Bookstr Analyzes: Should You Judge a Book by Its Goodreads?

You’ve heard the age old-saying: don’t judge a book by its cover. But I propose something a bit more modern: don’t judge a book by its Goodreads page.

Book Culture

You’ve heard the age-old saying: don’t judge a book by its cover. But in the year 2020, where book communities now thrive online, I propose something a bit more modern: don’t judge a book by its Goodreads page.

If you’re an avid book reader with some sort of online presence, you’re probably aware of the online book community known as Goodreads. From a yearly reading challenge to book discussion groups, Goodreads is the ultimate book lover’s experience. But the most popular feature of the site is its ratings and reviews. 

Goodreads gives you people’s most honest thoughts on a book–whether that be people raving about it or condemning it. People do not hold back, and as a result, there can often be a lot of diversity in ratings. If you’re deciding whether or not to spend money on that book you want, but don’t really need, Goodreads can be an invaluable resource. If the average ratings are low, you might not want to take the risk and spend money on a book you won’t love. 



On the other hand, you should be careful when judging a book by its Goodreads rating. Just because a book has low ratings does NOT mean you won’t love it, because regardless of the fact a majority of people don’t love a book, there are always going to be others shouting its name off the rooftops because THEY loved it. On the flip side, there are some well-loved books you might hate.

I will say, however, that Goodreads is a really good place to go for trigger warnings and other important things to know before reading. Skimming some of the reviews will usually give you an idea of how mature a book is and what’s contained between its pages, whether that be violence, sexual assault, explicit content, etc. This is an especially good resource for YA readers, since the genre caters to such a broad audience.
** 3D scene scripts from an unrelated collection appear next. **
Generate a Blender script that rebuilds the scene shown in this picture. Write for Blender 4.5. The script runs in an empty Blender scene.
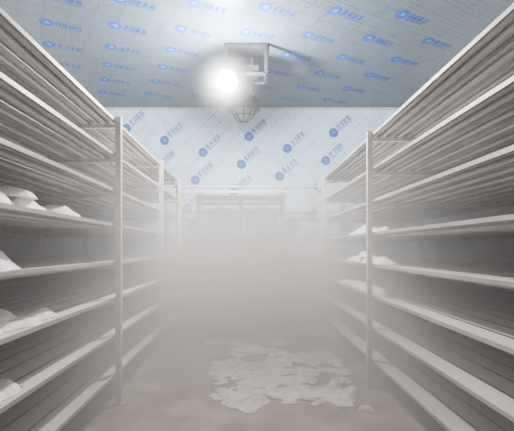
import bpy, math, random
from mathutils import Vector, Matrix, noise
random.seed(7)
sc = bpy.context.scene
CZ = 1.31           # camera height; all "rel" heights are relative to this
def R(z): return CZ + z
# ---------------------------------------------------------------- materials
def newmat(name):
    m = bpy.data.materials.new(name); m.use_nodes = True
    nt = m.node_tree
    return m, nt, nt.nodes["Principled BSDF"]
def noise_mat(name, c1, c2, scale=8, rough=0.6, metal=0.0, bump=0.1, stretch=(1,1,1), frost=None, detail=6, spec=.5):
    m, nt, b = newmat(name)
    b.inputs["Specular IOR Level"].default_value = spec
    tc = nt.nodes.new("ShaderNodeTexCoord"); mp = nt.nodes.new("ShaderNodeMapping")
    mp.inputs["Scale"].default_value = stretch
    n = nt.nodes.new("ShaderNodeTexNoise"); n.inputs["Scale"].default_value = scale; n.inputs["Detail"].default_value = detail
    cr = nt.nodes.new("ShaderNodeValToRGB")
    cr.color_ramp.elements[0].position = .35; cr.color_ramp.elements[1].position = .65
    cr.color_ramp.elements[0].color = (*c1,1); cr.color_ramp.elements[1].color = (*c2,1)
    nt.links.new(tc.outputs["Object"], mp.inputs[0]); nt.links.new(mp.outputs[0], n.inputs["Vector"])
    nt.links.new(n.outputs["Fac"], cr.inputs[0])
    out = cr.outputs[0]
    if frost:
        g = nt.nodes.new("ShaderNodeNewGeometry"); s = nt.nodes.new("ShaderNodeSeparateXYZ")
        nt.links.new(g.outputs["Normal"], s.inputs[0])
        mr = nt.nodes.new("ShaderNodeMapRange"); mr.inputs[1].default_value = .2; mr.inputs[2].default_value = .9
        nt.links.new(s.outputs["Z"], mr.inputs[0])
        mx = nt.nodes.new("ShaderNodeMixRGB"); mx.inputs[2].default_value = (*frost,1)
        nt.links.new(mr.outputs[0], mx.inputs[0]); nt.links.new(out, mx.inputs[1]); out = mx.outputs[0]
    nt.links.new(out, b.inputs["Base Color"])
    b.inputs["Roughness"].default_value = rough; b.inputs["Metallic"].default_value = metal
    if bump:
        bp = nt.nodes.new("ShaderNodeBump"); bp.inputs["Strength"].default_value = bump; bp.inputs["Distance"].default_value = .02
        nt.links.new(n.outputs["Fac"], bp.inputs["Height"]); nt.links.new(bp.outputs[0], b.inputs["Normal"])
    return m
M_shelf = noise_mat("frosted_aluminium", (.22,.20,.19), (.35,.325,.31), 5, .5, .15, .15, (1,.25,1), frost=(.74,.715,.70))
M_post = noise_mat("galvanised_post", (.42,.40,.385), (.56,.54,.52), 14, .45, .3, .15)
M_dark = noise_mat("dark_painted_steel", (.010,.011,.013), (.028,.03,.034), 20, .55, .2, .05)
M_grey = noise_mat("cast_grey_metal", (.07,.075,.08), (.14,.15,.16), 20, .45, .5, .05)
M_cool = noise_mat("zinc_cooler_casing", (.26,.27,.28), (.38,.39,.40), 10, .5, .2, .05)
M_sack = noise_mat("white_woven_sack", (.74,.72,.70), (.90,.88,.86), 30, .7, 0, .5)
M_pack = noise_mat("frosted_package_film", (.60,.57,.55), (.86,.83,.81), 9, .7, 0, .5)
M_floor = noise_mat("wet_concrete", (.23,.185,.155), (.43,.37,.33), 3.0, .42, 0, .3)
M_blue = noise_mat("blue_film_ink", (.002,.035,.20), (.005,.06,.28), 30, .6, 0, 0, spec=.1)
M_blue2 = noise_mat("blue_wall_film_ink", (.004,.06,.30), (.01,.09,.38), 30, .6, 0, 0, spec=.1)
M_whiteink = noise_mat("white_film_ink", (.3,.4,.5), (.35,.45,.55), 30, .5, 0, 0)

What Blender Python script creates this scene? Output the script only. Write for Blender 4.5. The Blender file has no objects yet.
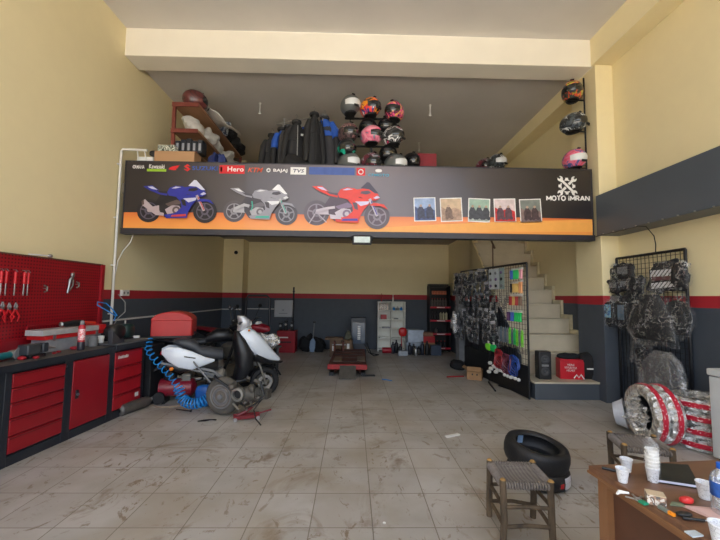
import bpy, math, random
from mathutils import Matrix, Vector, noise
from math import sin, cos, pi, radians as R
C = bpy.context.scene.collection
rnd = random.Random(7)

# ---------- materials ----------
def lin(c):
    return tuple(((x/255/12.92) if x/255 <= .04045 else ((x/255+.055)/1.055)**2.4) for x in c) + (1,)
MC = {}
class NT:
    def __init__(s, name):
        s.m = bpy.data.materials.new(name); s.m.use_nodes = True
        s.t = s.m.node_tree; s.t.nodes.clear()
        s.out = s.n('ShaderNodeOutputMaterial'); s.b = s.n('ShaderNodeBsdfPrincipled')
        s.l(s.b.outputs[0], s.out.inputs[0]); s.co = s.n('ShaderNodeTexCoord').outputs['Object']
    def n(s, t, **k):
        x = s.t.nodes.new(t)
        for a, v in k.items(): setattr(x, a, v)
        return x
    def l(s, a, b): s.t.links.new(a, b)
    def inp(s, x, i, v):
        if hasattr(v, 'links'): s.l(v, x.inputs[i])
        elif v is not None: x.inputs[i].default_value = v
    def math(s, op, a, b=None, c=None):
        x = s.n('ShaderNodeMath', operation=op)
        s.inp(x, 0, a); s.inp(x, 1, b); s.inp(x, 2, c)
        return x.outputs[0]
    def noise(s, sc, det=3, co=None, rough=.5, dist=0):
        x = s.n('ShaderNodeTexNoise'); s.l(co if co else s.co, x.inputs['Vector'])
        x.inputs['Scale'].default_value = sc; x.inputs['Detail'].default_value = det
        x.inputs['Roughness'].default_value = rough; x.inputs['Distortion'].default_value = dist
        return x.outputs['Fac']
    def ramp(s, f, *st, interp='LINEAR'):
        x = s.n('ShaderNodeValToRGB'); s.l(f, x.inputs[0]); e = x.color_ramp.elements
        x.color_ramp.interpolation = interp
        while len(e) < len(st): e.new(.5)
        for i, (p, c) in enumerate(st): e[i].position = p; e[i].color = c if len(c) == 4 else lin(c)
        return x.outputs[0]
    def mix(s, f, a, b, blend='MIX'):
        x = s.n('ShaderNodeMix', data_type='RGBA', blend_type=blend)
        s.inp(x, 0, f); s.inp(x, 6, a); s.inp(x, 7, b)
        return x.outputs[2]
    def xyz(s, co=None):
        x = s.n('ShaderNodeSeparateXYZ'); s.l(co if co else s.co, x.inputs[0]); return x.outputs
    def map(s, loc=(0,0,0), sc=(1,1,1), rot=(0,0,0)):
        x = s.n('ShaderNodeMapping'); s.l(s.co, x.inputs[0])
        x.inputs['Location'].default_value = loc; x.inputs['Scale'].default_value = sc; x.inputs['Rotation'].default_value = rot
        return x.outputs[0]
    def bump(s, f, st=.3, d=.01):
        x = s.n('ShaderNodeBump'); s.l(f, x.inputs['Height']); x.inputs['Strength'].default_value = st
        x.inputs['Distance'].default_value = d; s.l(x.outputs[0], s.b.inputs['Normal'])
    def set(s, **k):
        for a, v in k.items(): s.inp(s.b, {'col':'Base Color','ro':'Roughness','me':'Metallic','al':'Alpha','coat':'Coat Weight','tr':'Transmission Weight','sh':'Sheen Weight'}[a], v)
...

The moral of the story is: give low-rated books on Goodreads a chance! Just because a book is highly rated doesn’t mean you’ll like it! But don’t take my word for it: I bring to you, Bookstr’s analysis of books you should pick up (and those to avoid) despite its Goodreads rating.

Let’s begin!



Given to the Sea by Mindy McGinnis

Goodreads Rating: 3.21 stars

Bookstr’s Rating: 4.00 stars

given to the sea

via Goodreads


If you scroll through the Goodreads reviews, there are a lot of one-star reviews. A lot of people found the book confusing, or didn’t find the plot very compelling. But there are also a lot of four- and five-star reviews within the mix, many of which say that the book dragged at parts but ultimately made up for it in the end. 

The issue with these reviews is a lot of people DNF (a.k.a did not finish) it. Of course, this doesn’t apply to ALL of the negative reviews (and I myself am someone who rates books I hate even after DNFing), but the fact remains that some of these people might have had a different perception of the book if they followed through to the end. Just because the book starts off slow or uninteresting doesn’t mean it won’t pick up later on. 

As for myself, there were definitely parts of the book I didn’t like; it could be confusing to understand the world, and the characters were unlikeable at times. But by the end I was immersed in the story and loved the message of the overall book. I couldn’t stop thinking about it even days after finishing–a tell-tale sign that you just read a damn good book.

All I’m saying is…give this book a chance! If I’d been discouraged by the ratings, I would never have gotten to read this incredible story.


Wintersong by S. Jae Jae

Goodreads Rating: 3.55 stars

Bookstr’s Rating: 5.0 stars


via Goodreads

Despite earning NYT Bestseller status, this book has a fairly low rating. 

See, here’s the thing about Goodreads (well really, any book rating site), 54% of people rated Wintersong either four or five stars. A majority of people liked the book, but a good chunk–27%–gave it an “eh” rating of three stars, hence the 3.55 average rating. So MOST people enjoyed the book, though the rating doesn’t reflect that. 

Here at Bookstr, we happen to be part of the 54% that loved the book, regardless of what its rating is!


The Butterfly Garden by Dot Hutchinson

Goodreads Rating: 4.04 stars

Bookstr’s Rating: 0.50 stars

via Goodreads

Despite the high ratings, Bookstr’s Camila found the book so bad, she simply couldn’t finish it. Need I say more?


Sky in the Deep by Adrienne Young

Goodreads Rating: 4.00 stars

Bookstr’s Rating: 3.00 stars 

via Goodreads

This NYT bestseller was so hyped up, but I ultimately found it to be an “eh” read. 

The Goodreads page is littered with five-star reviews. People found the story engaging and emotional, leaving me to wonder…did we even read the same book?

I didn’t hate it; it was certainly well-written, and I enjoyed the characters, but the plot felt so dull to me. I didn’t feel any emotional draw to the characters, and ultimately could’ve cared less if they lived or died at the end. 



The next time you’re scrolling through a book’s Goodreads page, proceed with caution! Ratings are informative but not the be-all-end-all of reading. At the end of the day, no one can predict whether or not a book will resonate you in particular, though you can certainly give it the chance it deserves.